Isuzu wordt vaak schromelijk over het hoofd gezien. Nochtans kent de Japanse autobouwer een rijkgevulde geschiedenis als dieselspecialist en heeft men een stevige reputatie opgebouwd inzake terrein- en utilitaire voertuigen. Jammer genoeg beperkt die reputatie zich tot bepaalde kringen. Met de frisse D-Max tracht het merk dan ook een nieuw klantenbestand uit te bouwen.
In praktijk stellen we vast dat Isuzu op esthetisch vlak de juiste richting is ingeslagen. De D-Max heeft een forse, eigentijdse tronie die niet moet onderdoen voor die van bekende concurrenten genre Nissan Navara.

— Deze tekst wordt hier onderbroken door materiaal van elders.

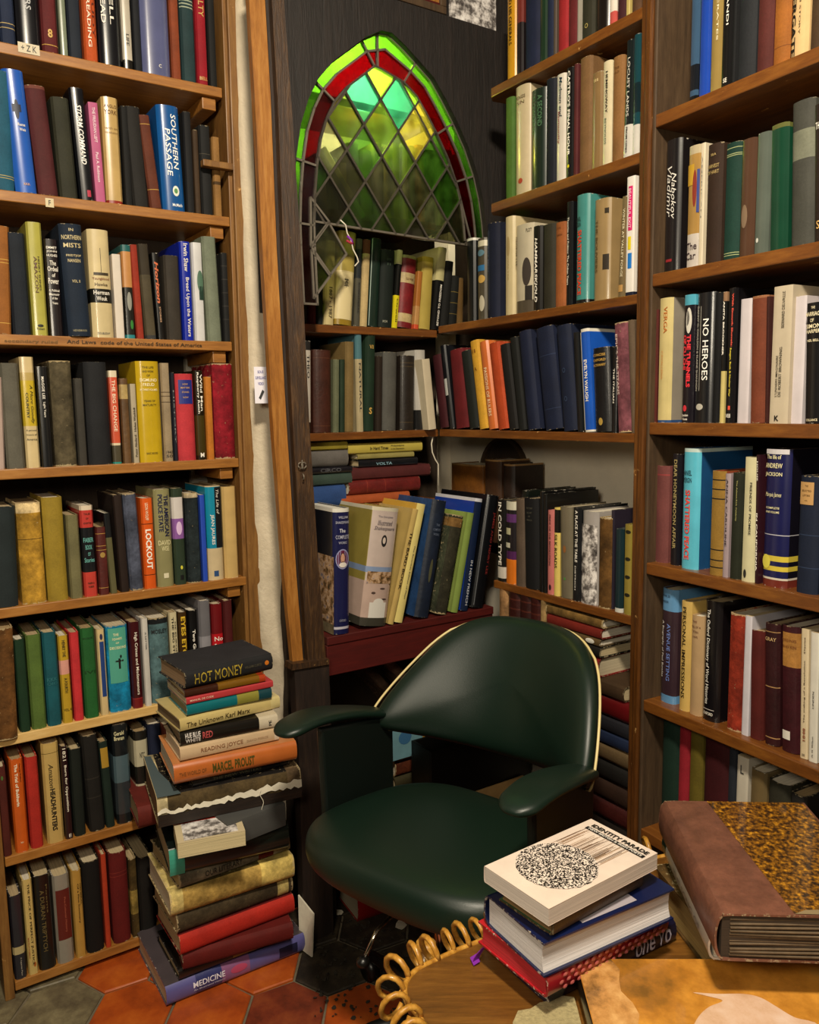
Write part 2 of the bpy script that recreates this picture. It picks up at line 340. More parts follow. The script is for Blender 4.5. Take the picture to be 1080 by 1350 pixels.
def ubase(P, X, z, d):
    Y = 600
    for _ in range(6):
        u, zz = P.hit(X, Y, d); Y = proj(P.w(u, z, d))[1]
    return P.hit(X, Y, d)[0]
ALLB = []
def row(P, z, ref, phrase, group, items, sb=.004, D=.155, maxlean=14):
    ox, oy, s = ref
    for it in items:
        x0, x1, xt, yt, c, style, desc = it[:7]; k = it[7] if len(it) > 7 else {}
        d = -sb + k.get('d', 0); X0 = ox + x0 / s; X1 = ox + x1 / s
        zb = z + k.get('z', 0)
        u0 = ubase(P, X0, zb, d); u1 = ubase(P, X1, zb, d); w = u1 - u0 - .0012
        lean = 0; h = k.get('h')
        if h is None:
            Yt = oy + yt / s
            if xt is not None:
                ut, zt = P.hit(ox + xt / s, Yt, d); lean = math.atan2(ut - u0, zt - zb); h = math.hypot(ut - u0, zt - zb)
                if abs(lean) < math.radians(1.3): lean = 0; h = zt - zb
            else:
                Xt = X0
                for _ in range(5):
                    ut, zt = P.hit(Xt, Yt, d); Xt = proj(P.w(u0, zt, d))[0]
                h = zt - zb
        if 'lean' in k: lean = math.radians(k['lean'])
        lean = max(-math.radians(maxlean), min(math.radians(maxlean), lean))
        w *= math.cos(lean); h = max(.08, min(k.get('hmax', .31), h))
        piv = u0 if lean < 0 else u1 - .0012
        off = w / 2 if lean < 0 else -w / 2
        M = P.mat(piv, zb, d) @ Matrix.Rotation(lean, 4, 'Y') @ Matrix.Translation((off, 0, 0))
        if lean == 0: M = P.mat((u0 + u1) / 2, zb, d)
        if k.get('yaw'): M = M @ Matrix.Rotation(math.radians(k['yaw']), 4, 'Z')
        o = book(M, w, h, k.get('D', min(D, h * .72)), c, style, k.get('b', ()), k.get('t', ()), desc + ', ' + (k.get('ph') or phrase), group, k.get('side'), k.get('pg'), extra=k.get('x'))
        ALLB.append(o)
W_, K_, G_ = '#ece6da', '#0c0b0a', '#c29a4a'
def V(s, c=W_, z0=.15, z1=.85, xr=(-.5, .5), bold=.01, sh=0): return (s, c, 'v', z0, z1, xr, bold, sh)
def U(s, c=W_, z0=.15, z1=.85, xr=(-.5, .5), bold=.01, sh=0): return (s, c, 'u', z0, z1, xr, bold, sh)
def H(s, c=W_, z0=.8, z1=.84, xr=(-.75, .75), bold=.01, sh=0): return (s, c, 'h', z0, z1, xr, bold, sh)
def gl(*zs, c=G_, w=.006): return [(z, z + w, c, 1) for z in zs]
# a plaque, patch or picture on the spine: a thin raised child
def patch(z0, z1, c, x0=-.8, x1=.8, name='spine_label', mat='print', ell=False):
    def f(o, w, h, D):
        hw = w / 2; n = 10 if ell else 6; bl = 0.0005 if w < .006 else min(.006, w * .13); Vv = []
        cx, rx, cz, rz = (x0 + x1) / 2, (x1 - x0) / 2, (z0 + z1) / 2, (z1 - z0) / 2
        for i in range(n + 1):
            if ell: a = math.pi * i / n; x = cx - rx * math.cos(a); r = max(.02, math.sin(a)) * rz; za, zb_ = cz - r, cz + r
            else: x = x0 + (x1 - x0) * i / n; za, zb_ = z0, z1
            y = bl * x * x - .0007; Vv += [(hw * x, y, h * za), (hw * x, y, h * zb_)]
        Fc = [(2 * i, 2 * i + 2, 2 * i + 3, 2 * i + 1) for i in range(n)]
        mesh(name, Vv, Fc, mat, o, cols=[lin(c)] * n if mat == 'print' else None)
    return f
def many(*fs):
    def f(o, w, h, D):
        for g in fs: g(o, w, h, D)
    return f

# ---------------------------------------------------------------- structure: floor with tiles, walls, ceiling
def struct(o): o['kind'] = 'structure'; return o
floor = struct(box('floor', -3, 2.6, -2.2, 3.4, -.1, -.006, 'grout'))
R6 = .098; th = math.radians(28)
def hexo(cx, cy, s=1):
    return [(cx + s * R6 * math.cos(th + i * math.pi / 3), cy + s * R6 * math.sin(th + i * math.pi / 3)) for i in range(6)]
a1 = Vector((math.cos(th + math.pi / 6), math.sin(th + math.pi / 6))) * R6 * 3 ** .5; a2 = Vector((math.cos(th + math.pi / 2), math.sin(th + math.pi / 2))) * R6 * 3 ** .5
org = Vector(onz(333, 1311, 0)[:2]) - Vector((math.cos(th), math.sin(th))) * R6
rt_ = random.Random(3); tiles = []
for i in range(-14, 15):
    for j in range(-14, 15):
        c = org + a1 * i + a2 * j
        if -1.35 < c.x < .75 and 1.1 < c.y < 2.35: tiles.append((c.x, c.y))
tm = {}
def tile_mesh(mat, k):
    rr = random.Random(k); V = []; n = 6
    for s, z in ((.965, -.008), (.965, -.002), (.93, .0005)):
        for i in range(6): a = th + i * math.pi / 3; q = s * R6 * (1 + (rr.random() - .5) * .02); V.append((q * math.cos(a), q * math.sin(a), z))
    Fc = [tuple(range(12, 18))] + [(l * 6 + i, l * 6 + (i + 1) % 6, l * 6 + 6 + (i + 1) % 6, l * 6 + 6 + i) for l in (0, 1) for i in range(6)]
    me = bpy.data.meshes.new('tile'); me.from_pydata(V, [], Fc); me.materials.append(MATS[mat]); return me
for mt_ in ('terracotta', 'stone_tile', 'red_tile', 'dark_stone'): tm[mt_] = [tile_mesh(mt_, k) for k in range(3)]
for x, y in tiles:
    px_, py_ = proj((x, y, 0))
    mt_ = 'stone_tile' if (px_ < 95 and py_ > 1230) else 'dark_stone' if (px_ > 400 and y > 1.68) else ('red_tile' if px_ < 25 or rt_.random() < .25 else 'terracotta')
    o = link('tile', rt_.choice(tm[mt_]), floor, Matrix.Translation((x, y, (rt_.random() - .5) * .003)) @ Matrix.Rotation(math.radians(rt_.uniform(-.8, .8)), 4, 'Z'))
struct(box('ceiling', -3, 2.6, -2.2, 3.4, 2.95, 3.05, 'ceiling_plaster'))
struct(box('wall_behind_viewer', -3, 2.6, -2.3, -2.2, 0, 2.95, 'room_wall'))
struct(box('wall_far_left', -3.1, -3, -2.2, 3.4, 0, 2.95, 'room_wall'))
struct(box('wall_far_right', 2.6, 2.7, -2.2, 3.4, 0, 2.95, 'room_wall'))
struct(box('wall_back', -3, 2.6, 3.4, 3.5, 0, 2.95, 'plaster_wall'))
# walls carrying the bookcases
uL = LP.hit(345, 600)[0]
struct(box('wall_left', -2.6, uL + .1, .27, .40, 0, 2.95, 'plaster_wall', None, LP.mat()))
struct(box('wall_alcove', -.62, .30, .27, .36, 0, 2.95, 'plaster_wall', None, BP.mat()))
uR1 = MP.hit(845, 400)[0]
struct(box('wall_right', -.30, uR1 + .02, .235, .30, 0, 2.95, 'plaster_wall', None, MP.mat()))
struct(box('wall_far_corner', -.02, 2.4, .262, .36, 0, 2.95, 'plaster_wall', None, RP.mat()))

def board(name, P, u0, u1, y0, y1, z0, z1, mat, parent, bevel=.002, d=0):
    """a board given in plane coordinates; own local frame for its grain"""
    M = P.mat((u0 + u1) / 2, (z0 + z1) / 2, d); hw = (u1 - u0) / 2; hz = (z1 - z0) / 2
    return box(name, -hw, hw, y0, y1, -hz, hz, mat, parent, M, bevel=bevel)
# left bookcase
lb = empty('bookcase', Matrix.Identity(4), 'tall pale pine bookcase with eight full shelves along the left wall', 'bookcase')
u_end = LP.hit(286, 100)[0]; u_a = LP.hit(-70, 600)[0]; u_foot = LP.hit(20, 1300)[0]
for i, z in enumerate(LZ):
    left = u_a if i < 6 else u_foot
    xr = {0: 293, 1: 303, 2: 306, 3: 315, 4: 325}.get(i, 333)
    zz = {0: 120, 1: 292, 2: 455, 3: 610, 4: 768}.get(i, 900)
    ur = LP.hit(xr, zz)[0]
    o = board('shelf', LP, left, ur, 0, .25, z - .022, z, 'pale_pine' if i == 5 else 'pine', lb)
    if i < 7: board('cleat', LP, ur - .045, ur - .012, .012, .2, z - .05, z - .0225, 'pine', lb)
board('back_panel', LP, u_a, u_end + .03, .252, .262, .02, 2.9, 'case_back', lb, 0)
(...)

De ontwerptaal werd bovendien netjes doorgetrokken naar het interieur, waar het merk met een strakke boordplank en goedzittende zetels uitpakt. Kleine afwerkingsdetails en enkele loze beloften inzake comfort bepalen dat de D-Max niet als vooruitstrevend kan bestempeld worden, maar men is alvast op de goeie weg.
Eenmaal op de baan belanden we in een tweestrijd. Deze pick-up voelt zich niet erg thuis op een minderwaardig wegdek en laat dat in onbeladen toestand ook duidelijk merken. Wie daarbij nog eens voor de meest ecologische versie kiest, met een handgeschakelde zesversnellingsbak, zal zich dat bijna onmiddellijk beklagen. De optionele vijftrapsautomaat blijft de enige juiste keuze, en dat weten ze bij Isuzu ook wel. Die bedenking gaat trouwens ook op wanneer we ruwer terrein verkennen, waar de D-Max zich van zijn beste kant laat zien. Dat het nog steeds een werkpaard betreft, daar was je wellicht al uit. En dat is ook de bedoeling.
Zowel boven- als onderaan de prijslijst is de D-Max met dezelfde 2.5 liter biturbodieselmotor uitgerust. Die is goed voor 163pk en 400Nm koppel, waarden die wat ons betreft volstaan. In principe wordt er elke kilometer gemiddeld 194g CO2 uitgestoten (220g/km voor de automaat) en lust de krachtbron 7,4l/100km. In het echte leven mag je daar tot anderhalve liter bijtellen, wat nog steeds onder de verwachtingen ligt. Toch wel het bekijken waard.